The most expensive listing there, one of six penthouses, is on the market for $2,408 per foot. The 42-unit building sits at the edge of Brooklyn Bridge Park and features kitchens with double islands and bathrooms with stone mosaic floors and freestanding soaking tubs. Every apartment has oversized windows with Manhattan views.

Della Valle said the quality of the units at 1 John Street, his fourth Dumbo project, is higher than those he built at 459 West 18th Street along the High Line in 2010.

BMR-chart

Pierhouse — which is being built by Toll Brothers City Living and Starwood Capital Group — has the second highest average listing prices per square foot in the borough, according to TRD’s analysis.

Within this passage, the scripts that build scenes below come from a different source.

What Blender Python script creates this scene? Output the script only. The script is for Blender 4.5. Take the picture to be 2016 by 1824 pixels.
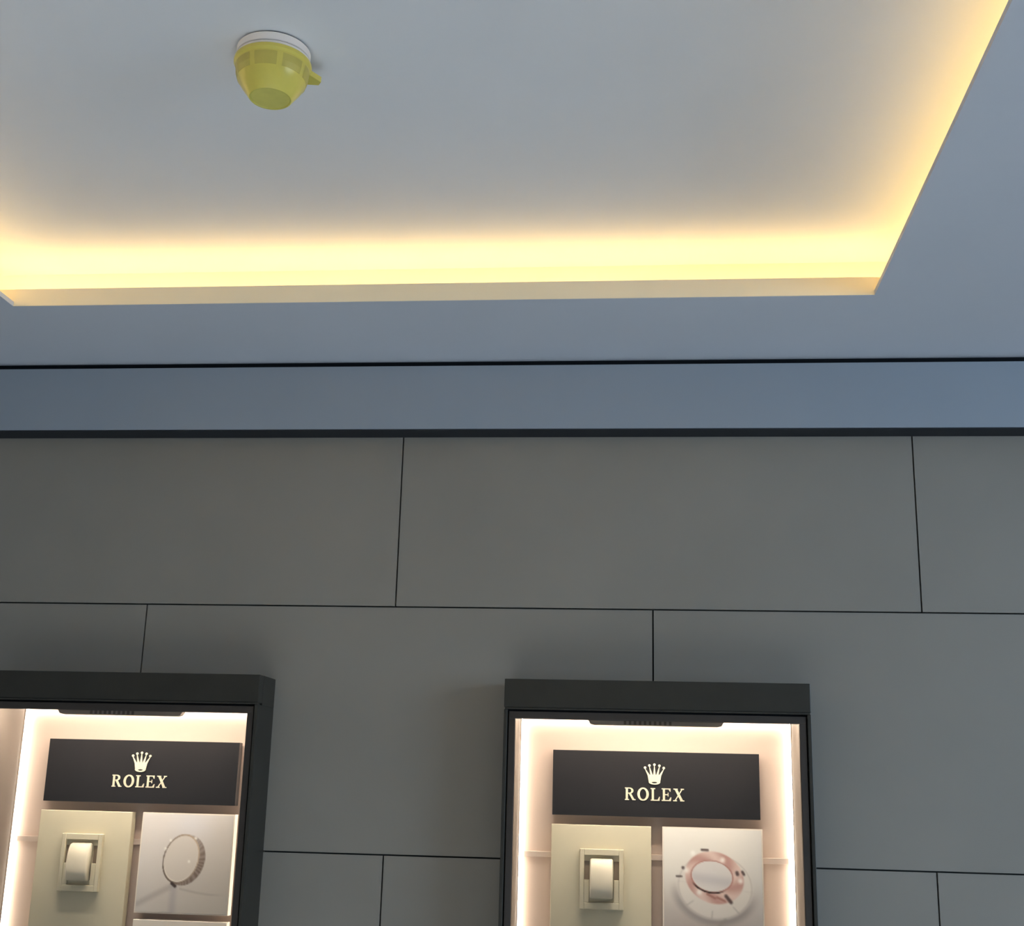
import bpy, bmesh, math, random
from mathutils import Vector, Matrix

# ------------------------------------------------------------------ camera, light, exposure
S = bpy.context.scene
for o in list(bpy.data.objects):
    bpy.data.objects.remove(o)
C = S.collection
EYE = 1.60                                    # camera height above the floor
F_PX = 2497.7
yaw, pitch, roll = math.radians(-5.891), math.radians(14.753), math.radians(1.488)
fw = Vector((math.sin(yaw)*math.cos(pitch), math.cos(yaw)*math.cos(pitch), math.sin(pitch)))
rt = Vector((math.cos(yaw), -math.sin(yaw), 0))
up = rt.cross(fw)
rt2 = rt*math.cos(roll) + up*math.sin(roll)
up2 = up*math.cos(roll) - rt*math.sin(roll)
cam_d = bpy.data.cameras.new('camera')
cam = bpy.data.objects.new('camera', cam_d); C.objects.link(cam)
m3 = Matrix((rt2, up2, -fw)).transposed()
cam.matrix_world = Matrix.Translation((0, 0, EYE)) @ m3.to_4x4()
cam_d.sensor_fit = 'HORIZONTAL'; cam_d.sensor_width = 36.0
cam_d.lens = 36.0*F_PX/2016.0
cam_d.clip_start = 0.05
S.camera = cam

w = bpy.data.worlds.new('world'); S.world = w; w.use_nodes = True
bg = w.node_tree.nodes['Background']
bg.inputs[0].default_value = (0.72, 0.86, 1.0, 1); bg.inputs[1].default_value = 0.14

def area(name, loc, target, sx, sy, power, col, spread=180):
    d = bpy.data.lights.new(name, 'AREA'); d.shape = 'RECTANGLE'; d.size = sx; d.size_y = sy
    d.energy = power; d.color = col; d.spread = math.radians(spread)
    o = bpy.data.objects.new(name, d); C.objects.link(o)
    o.location = loc
    o.rotation_euler = (Vector(target)-Vector(loc)).to_track_quat('-Z', 'Y').to_euler()
    return o
# daylight from the shop front on the right
area('shopfront_daylight', (3.7, 0.5, 1.90), (0.8, 2.8, 1.25), 2.2, 1.4, 35, (0.52, 0.74, 1.0), 110)
# added unseen fill aimed at the floor, to bounce light up to the ceiling
area('floor_bounce_fill', (-0.4, 0.4, 2.50), (-0.4, 0.4, 0.0), 2.0, 0.9, 53, (0.84, 0.92, 1.0), 80)

vs = S.view_settings
vs.view_transform = 'Standard'; vs.look = 'None'; vs.exposure = 0.0; vs.gamma = 1.0
vs.use_curve_mapping = False

# ------------------------------------------------------------------ helpers
def mat(name, col, rough=0.6, metal=0.0, noise=0.0, nscale=6.0, bump=0.0, bscale=200.0, spec=0.5, coat=0.0):
    m = bpy.data.materials.new(name); m.use_nodes = True
    nt = m.node_tree; b = nt.nodes['Principled BSDF']
    b.inputs['Base Color'].default_value = (*col, 1)
    b.inputs['Roughness'].default_value = rough
    b.inputs['Metallic'].default_value = metal
    b.inputs['Specular IOR Level'].default_value = spec
    b.inputs['Coat Weight'].default_value = coat
    tc = nt.nodes.new('ShaderNodeTexCoord')
    if noise > 0:
        n = nt.nodes.new('ShaderNodeTexNoise'); n.inputs['Scale'].default_value = nscale
        n.inputs['Detail'].default_value = 4
        nt.links.new(tc.outputs['Object'], n.inputs['Vector'])
        r = nt.nodes.new('ShaderNodeValToRGB')
        r.color_ramp.elements[0].position = 0.3; r.color_ramp.elements[1].position = 0.7
        r.color_ramp.elements[0].color = (*[c*(1-noise) for c in col], 1)
        r.color_ramp.elements[1].color = (*[min(1, c*(1+noise)) for c in col], 1)
        nt.links.new(n.outputs['Fac'], r.inputs['Fac']); nt.links.new(r.outputs['Color'], b.inputs['Base Color'])
    if bump > 0:
        n2 = nt.nodes.new('ShaderNodeTexNoise'); n2.inputs['Scale'].default_value = bscale
        nt.links.new(tc.outputs['Object'], n2.inputs['Vector'])
        bp = nt.nodes.new('ShaderNodeBump'); bp.inputs['Strength'].default_value = bump
        bp.inputs['Distance'].default_value = 0.001
        nt.links.new(n2.outputs['Fac'], bp.inputs['Height']); nt.links.new(bp.outputs['Normal'], b.inputs['Normal'])
    return m

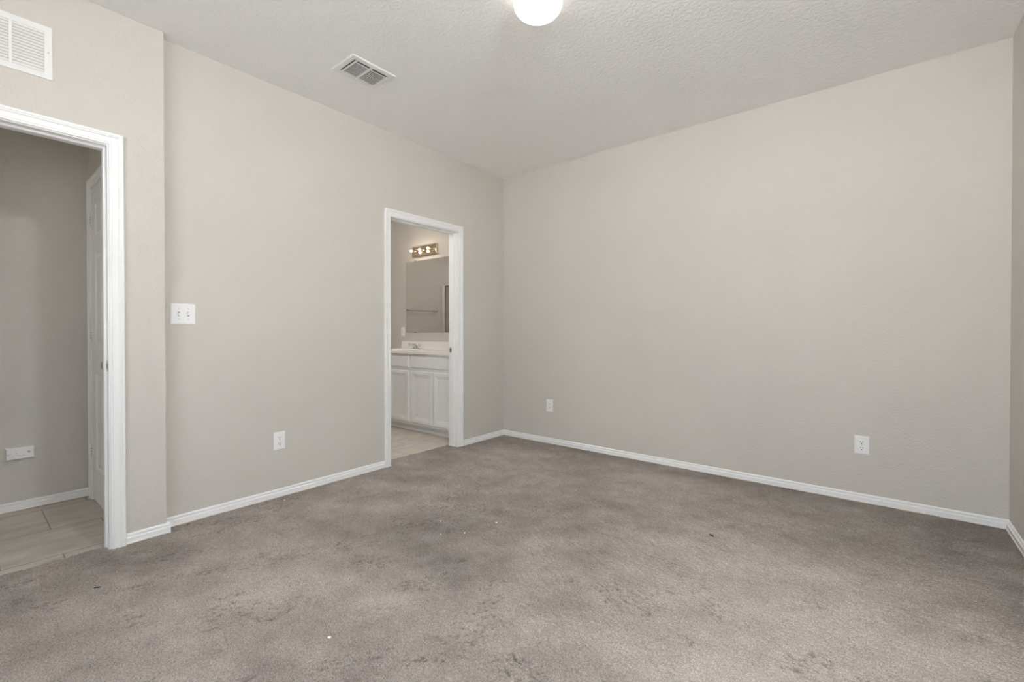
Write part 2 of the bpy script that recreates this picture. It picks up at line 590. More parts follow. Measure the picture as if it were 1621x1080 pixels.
# ------------------------------------------------------------------ baseboards
BASE = [(0.0, -0.02), (0.0125, -0.02), (0.0130, 0.0005), (0.0140, 0.0015), (0.0140, 0.0065), (0.0120, 0.0090), (0.0120, 0.0270), (0.0110, 0.0310), (0.0060, 0.0335), (0.0040, 0.0350),
        (0.0040, 0.0375), (0.0065, 0.0390), (0.0075, 0.0410), (0.0068, 0.0480), (0.0030, 0.0530), (0.0, 0.0540)]


def baseboard(name, p0, p1, n, label, lift=0.0, raw=True):
    bm = new()
    p0, p1, n = Vector(p0), Vector(p1), Vector(n)
    mk = lambda p: [p + n * d + Vector((0, 0, z + lift)) for d, z in BASE]
    loft(bm, [mk(p0), mk(p1)], True, True)
    if raw:                                           # unpainted bottom edge above the pile
        for f in bm.faces:
            c = f.calc_center_median()
            if c.z - lift < 0.0006 and len(f.verts) == 4:
                f.material_index = 1
    o = done(name, bm, [M['trim'], M['raw']])
    return structure(o, label, 'baseboard')


baseboard('baseboard_left', (0, STEP + 0.004, 0), (0, BATH[0] - 0.06, 0), (1, 0, 0), 'white baseboard below the double light switch')
baseboard('baseboard_corner', (0, BATH[1] + 0.06, 0), (0, 0, 0), (1, 0, 0), 'short white baseboard between bathroom doorway and corner')
baseboard('baseboard_back', (0, 0, 0), (W, 0, 0), (0, -1, 0), 'white baseboard along the long bare wall')
baseboard('baseboard_right', (W, 0, 0), (W, YB, 0), (-1, 0, 0), 'white baseboard at the right hand end of the room')
baseboard('baseboard_entry', (XE, ENTRY[1] + 0.06, 0), (XE, STEP + 0.014, 0), (1, 0, 0), 'stub of white baseboard beside the hall doorway casing')
baseboard('baseboard_rear', (XE, YB, 0), (W, YB, 0), (0, 1, 0), 'white baseboard below the rear window')
baseboard('baseboard_door', (XE, YB, 0), (XE, ENTRY[0] - 0.06, 0), (1, 0, 0), 'white baseboard beyond the hall doorway')
baseboard('baseboard_hall', (XH, YHE, 0), (XH, YH, 0), (1, 0, 0), 'white baseboard on the tiled hall floor', TZ + 0.006)
baseboard('baseboard_closet', (XH, YH, 0), (DX0 - 0.06, YH, 0), (0, -1, 0), 'tiny white baseboard return beside the closet door', TZ + 0.006)
baseboard('baseboard_bathroom', (XB, 0, 0), (-1.75, 0, 0), (0, -1, 0), 'white baseboard beside the vanity', TZ + 0.006)
baseboard('baseboard_towel', (XB, -1.43, 0), (XB, 0, 0), (1, 0, 0), 'white baseboard below the towel bar', TZ + 0.006)

# ------------------------------------------------------------------ doorway trim
CASING = [(0.0, 0.0), (0.0, 0.0085), (0.0035, 0.0105), (0.0075, 0.0105), (0.0090, 0.0060), (0.0112, 0.0060), (0.0120, 0.0090), (0.030, 0.0115), (0.0335, 0.0120), (0.0395, 0.0170),
          (0.0425, 0.0170), (0.0435, 0.0135), (0.0455, 0.0135), (0.0465, 0.0175), (0.0545, 0.0175), (0.0575, 0.0155), (0.0575, 0.0)]
CREV = 0.005


def u_sweep(bm, prof, a0, a1, zt, z0, at):
    """prof (out from the opening edge, depth) swept up one side, over the head and down; at(along, z, depth)"""
    st = [[at(a0 - w, z0, d) for w, d in prof], [at(a0 - w, zt + w, d) for w, d in prof], [at(a1 + w, zt + w, d) for w, d in prof], [at(a1 + w, z0, d) for w, d in prof]]
    loft(bm, st, True, True)


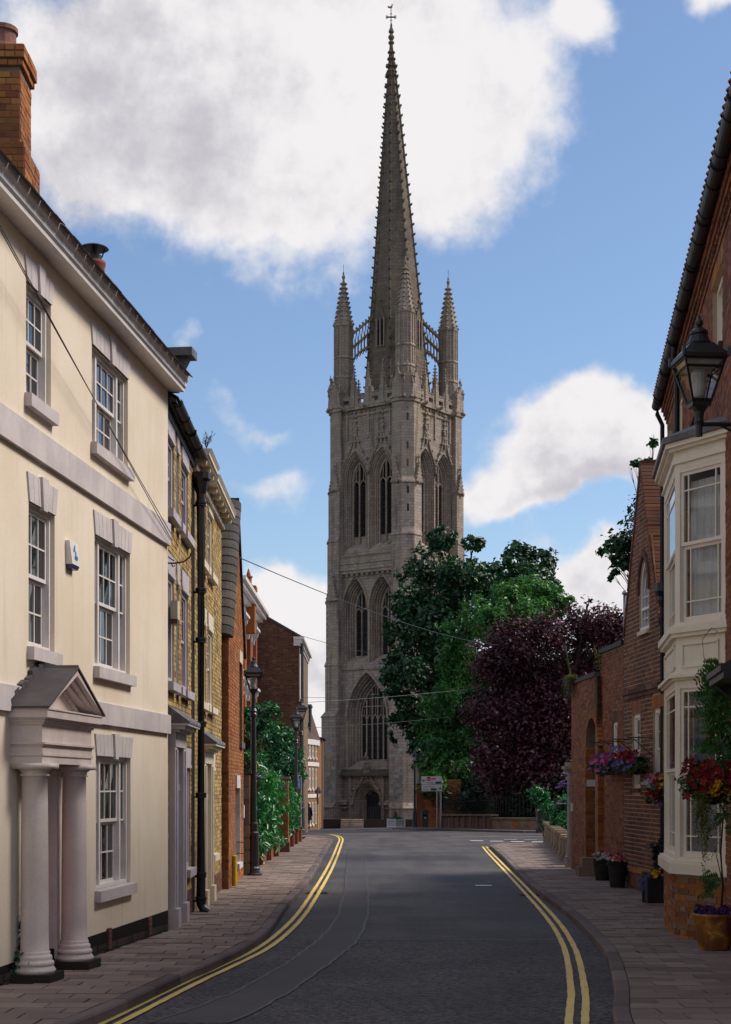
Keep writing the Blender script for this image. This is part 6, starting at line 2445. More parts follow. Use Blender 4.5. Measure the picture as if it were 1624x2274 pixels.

The building provides a clear example of the differences between Brooklyn and Manhattan. For an average $1,965 a foot, Pierhouse buyers get a waterfront location in Brooklyn Bridge Park, with head-on views of Lower Manhattan, 18-foot-high living room ceilings and access to a rooftop swimming pool and bar. For the same price in Manhattan, a buyer can still get high-end finishes but would get ordinary ceiling heights, second-rate views, standard layouts, and only obligatory amenities crammed into smaller spaces, sources said.

Sources also said since many of today’s projects were penciled out a few years back when Brooklyn land costs were a bit lower, developers have more financial flexibility to go over the top with designs and finishes — and then ramp up prices.

Like Della Valle, Brooklyn developers are often guided by new development marketing firms that convince them that Brooklyn buyers are also willing to spend more than they have in the past.

“The housing stock that was being built seven years ago was for the first-time homebuyer,” said Stephen Kliegerman, president of Halstead Property Development Marketing, which is selling several Brooklyn projects including 388 Bridge and 51 Jay. “Now the housing stock that’s being built is for folks who might be on their second or third purchase.”